Sorry guys, but I haven’t understood this part. Where is that inconsistency?
In my case the problem solved when changing one of the Y-axis modules for the X-axis one after checking that it moved at the same speed of the other Y-axis module.
in the lead screw inside the linear rail. the lead screw is what transforms the rotational force into a linear force. it appears that the thread pitch on the lead screws are not consistent from rail to rail. that is why you had to switch them around until you found 2 that where consistent with each other.
I took my 350 apart and tried to match the rails. As I put it back together I tested each axis, and all appeared well until I did the final assembly. Then I had the clunk in the Y axis. But it occurred to me that I may have used the other axis converter (the box that combines the two axis inputs) when I was testing it than what was used in the final assembly. So I swapped the axis converters and the clunk went away in the Y axis but appeared in the Z axis. I sent a message to Snapmaker support to see about getting a replacement.

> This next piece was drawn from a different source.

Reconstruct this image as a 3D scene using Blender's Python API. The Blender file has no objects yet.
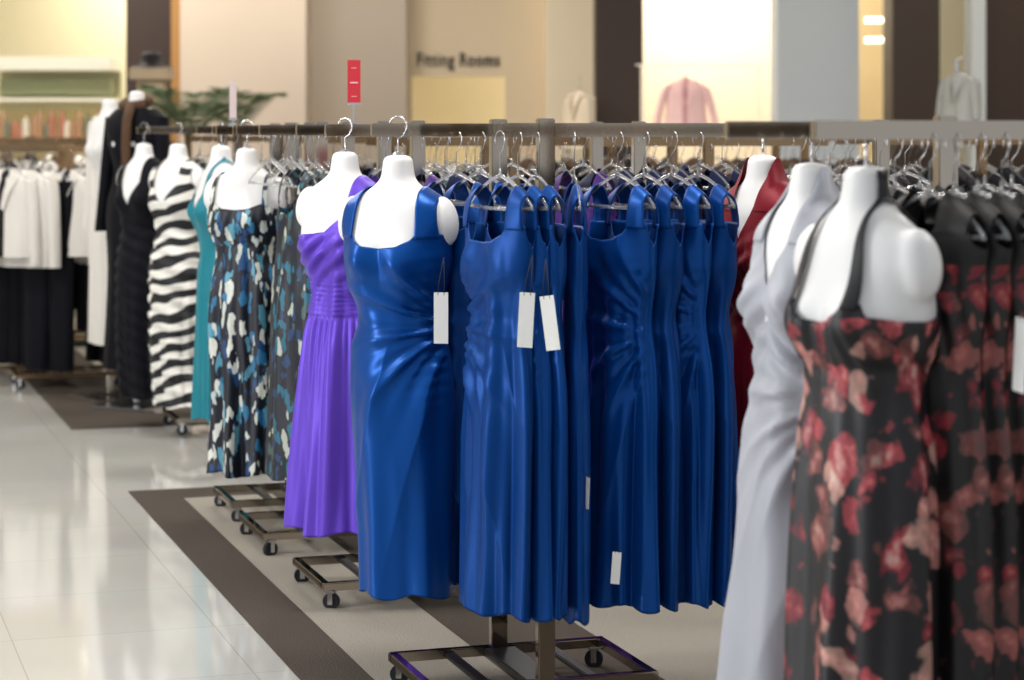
import bpy, bmesh, math, random
import numpy as np
from mathutils import Matrix, Vector
random.seed(4)
F=2200.0; HC=1.5
def fx(px,Y): return (px-512)*Y/F
def fz(py,Y): return HC-(py-130)*Y/F
sc=bpy.context.scene
sc.view_settings.view_transform='Standard'
sc.view_settings.exposure=.06
COL=sc.collection
U=Vector((.951,.309,0)); V=Vector((-.309,.951,0)); UA=math.atan2(.309,.951)

# ------------------------------------------------------------ materials
def lin(c):
    return tuple(((x/255)/12.92 if x/255<=.04045 else ((x/255+.055)/1.055)**2.4) for x in c)+(1,)
def nmat(name):
    m=bpy.data.materials.new(name); m.use_nodes=True
    return m,m.node_tree.nodes,m.node_tree.links,m.node_tree.nodes['Principled BSDF']
def mat(name,rgb,rough=.5,metal=0,bump=0,bscale=30,var=0,sheen=0,trans=0,emit=0,spec=.5,aniso=0):
    m,N,L,b=nmat(name)
    c=lin(rgb)
    b.inputs['Base Color'].default_value=c
    b.inputs['Roughness'].default_value=rough
    b.inputs['Metallic'].default_value=metal
    b.inputs['Specular IOR Level'].default_value=spec
    if sheen: 
        b.inputs['Sheen Weight'].default_value=sheen
        b.inputs['Sheen Roughness'].default_value=.4
    if trans: b.inputs['Transmission Weight'].default_value=trans
    if emit:
        b.inputs['Emission Color'].default_value=c; b.inputs['Emission Strength'].default_value=emit
    tc=N.new('ShaderNodeTexCoord')
    n=N.new('ShaderNodeTexNoise'); n.inputs['Scale'].default_value=bscale; n.inputs['Detail'].default_value=4
    L.new(tc.outputs['Object'],n.inputs['Vector'])
    if bump:
        bp=N.new('ShaderNodeBump'); bp.inputs['Strength'].default_value=bump; bp.inputs['Distance'].default_value=.01
        L.new(n.outputs['Fac'],bp.inputs['Height']); L.new(bp.outputs[0],b.inputs['Normal'])
    mx=N.new('ShaderNodeMix'); mx.data_type='RGBA'
    mx.inputs[6].default_value=c; mx.inputs[7].default_value=tuple(x*(1-var) for x in c[:3])+(1,)
    L.new(n.outputs['Fac'],mx.inputs[0]); L.new(mx.outputs[2],b.inputs['Base Color'])
    return m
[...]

Dear all, I can confirm that also in my case that the root cause of the “bump” on y-axis was a slight misalignment in speed of the two modules (about 1 mm over the whole lenght). I solved the problem by replacing one of the two y-axis module by the x-axis. I’ve been actually very lucky because on the first attempt I managed to pair the correct linear modules on the y-axis. Now they are perfectly synchronised and the bump does not occur at all
Good luck!
The problem is the stepper pulses are not CAN packets. It is a dedicated wire from the microcontroller that is pulsed once for every 1.8 degree step of the motor.
I don’t believe the splitter is anything like a communications switch where packets are read and retransmitted - it’s more like an old school hub, just a direct electrical connection providing a physical Y in the cable.
Dropping pulses in this manner would be more akin to a break in the circuit - something unlikely to be transient in nature.
That doesn’t mean that a dropped pulse in the splitter is impossible, but I think any explanation involving the splitter as the source of the problem will need to also address these issues.